Act of August 27, 1971, P.L. 358, as amended, 24 P. S. § 5701 et seq.
Act of July 22, 1970, P.L. 513, as amended, added by Section 2 of the Act of June 28, 1975, P.L. 36, as amended, 72 P. S. § 3169.1202.1 which provided:
All cigarette tax revenues collected by the Department of Revenue under this act and heretofore paid into the Parent Reimbursement Fund in accordance with the . . . 'Parent Reimbursement Act for Nonpublic Education,' shall be transferred into the General Fund, and all such revenues hereinafter collected shall be paid into the General Fund.

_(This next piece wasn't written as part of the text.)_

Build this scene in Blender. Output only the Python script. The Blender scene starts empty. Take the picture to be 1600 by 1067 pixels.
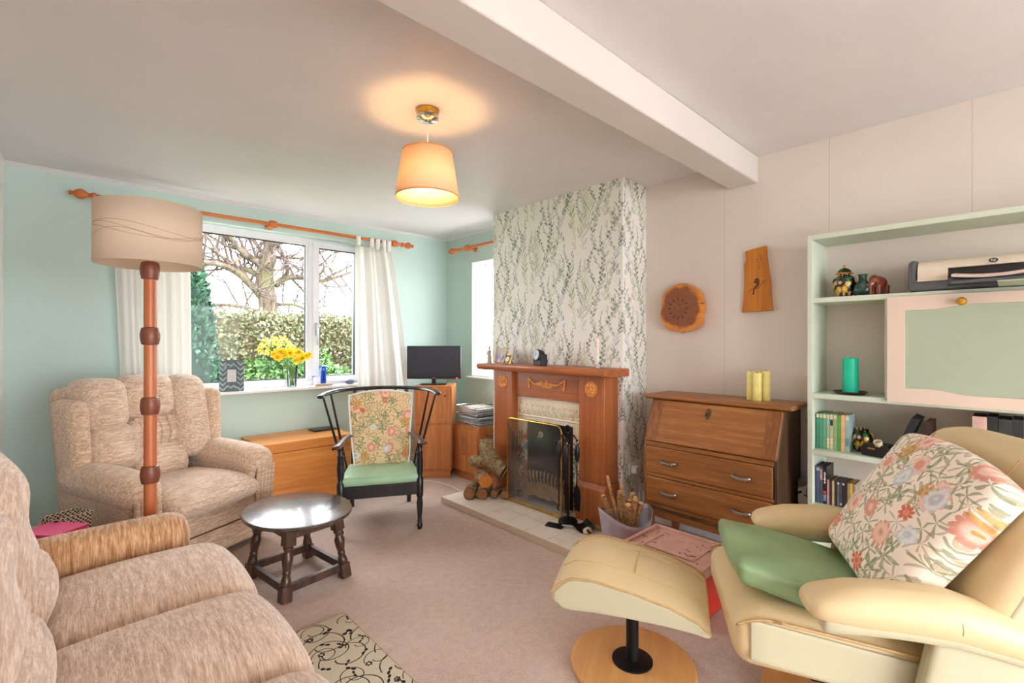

We must agree that the Treasurer has no legal authority to pay the vouchers in question here. Nor do we have the power to order their payment. As we have recently stated in Shapp v. Sloan, 27 Pa. Commw. 312, 323, 367 A.2d 791, 797-8 (1976); aff'd, ___ Pa. ___, ___ A.2d ___ (Nos. 4, 214 January Term 1977, 586 January Term 1976, filed July 19, 1978).

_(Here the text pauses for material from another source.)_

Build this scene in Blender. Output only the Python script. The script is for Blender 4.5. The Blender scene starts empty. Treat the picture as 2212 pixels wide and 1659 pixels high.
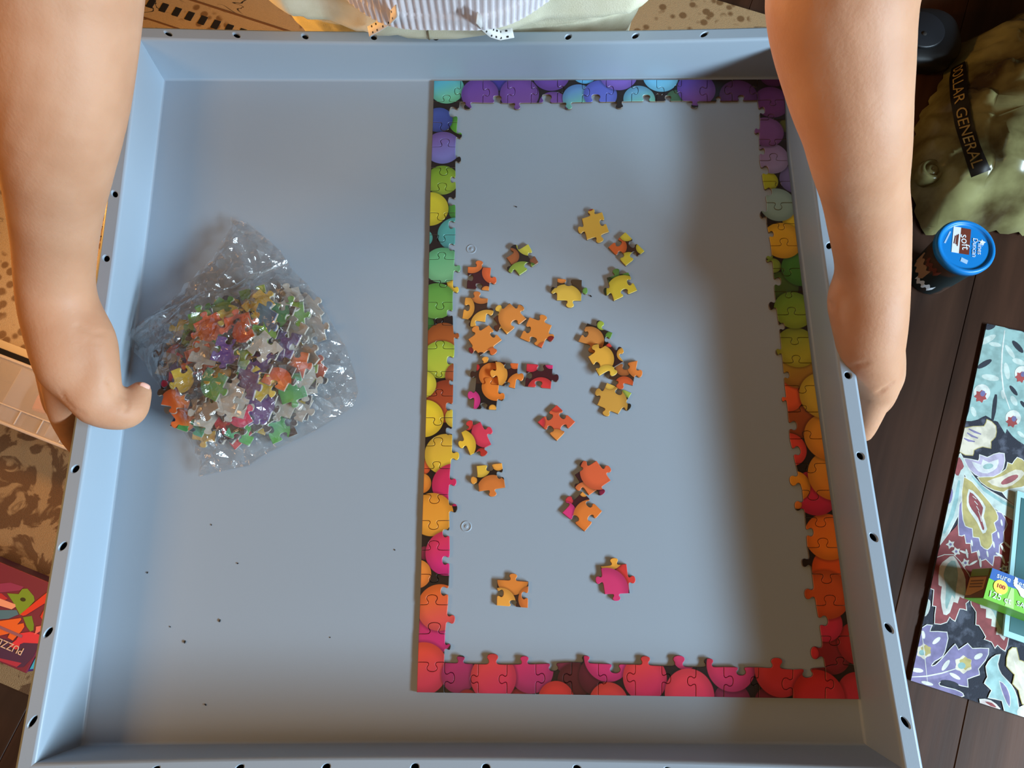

In our opinion, Article III, Section 24, of our Constitution mandates that money paid into the State Treasury, whether derived from State taxation or any other source, may be paid out of the State Treasury only by legislative action in the form of any appropriation act or in the form of other statutory enactment of general or limited application as to particular subjects.

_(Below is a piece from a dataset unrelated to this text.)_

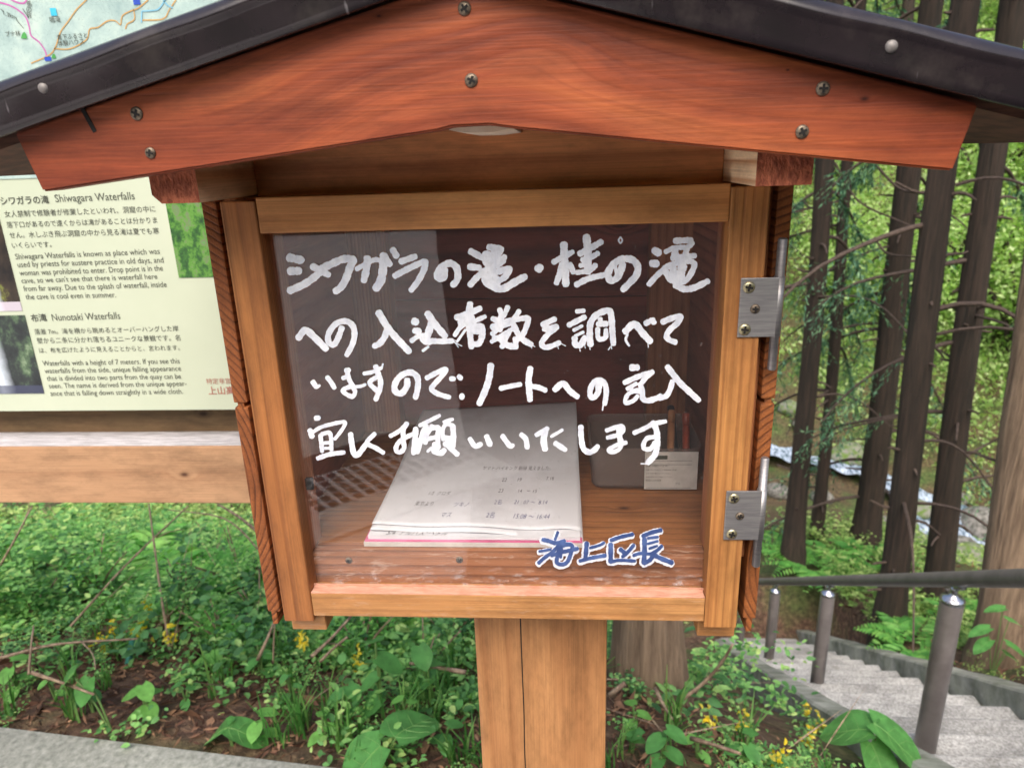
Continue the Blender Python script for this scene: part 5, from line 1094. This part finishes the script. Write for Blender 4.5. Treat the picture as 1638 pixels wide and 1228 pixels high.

The Treasurer acted properly in transferring all money remaining in the Parent Reimbursement Fund into the General Fund, having been authorized by the legislature to do so. There is simply no money now in that fund, therefore, from which these vouchers may be paid, and, inasmuch as the Act itself explicitly provided that none of the PPAA's obligations or debts could be deemed to be obligations of the Commonwealth, it is clear that money from the General Fund may not be used to honor the PPAA's vouchers either:
The authority shall have no power, at any time or in any manner to pledge the credit or taxing power of the Commonwealth, nor shall any of its obligations or debts be deemed to be obligations of the Commonwealth. . . .
Section 4 of the Act, 24 P. S. § 5704.
A well-established equitable principle is that equity follows the law, and, our Supreme Court has said:
Even recognizing that a court of equity has broad powers, '[i] is a mistake to suppose, that a court of equity is amenable to no law, either common or statute, and assumes the rule of an arbitrary legislator in every particular case.' Blackstone's Commentaries on the Law 732 (B. Gavit ed. 1941).
First Federal Savings and Loan Association v. Swift, 457 Pa. 206, 210, 321 A.2d 895, 897 (1974). See also Central Storage Transfer Co. v. Kaplan, 37 Pa. Commw. 105, 389 A.2d 711 (1978).
This Court, sitting in equity, cannot and will not order the Treasurer to perform an unlawful act, and we must, therefore, sustain the Treasurer's demurrer to the second count and dismiss the PPAA's complaint.
ORDER
AND NOW, this 8th day of August, 1978, the plaintiff has withdrawn the first count of its complaint and the defendant's preliminary objection in the nature of a demurrer to the second count is hereby sustained, and the complaint is therefore dismissed.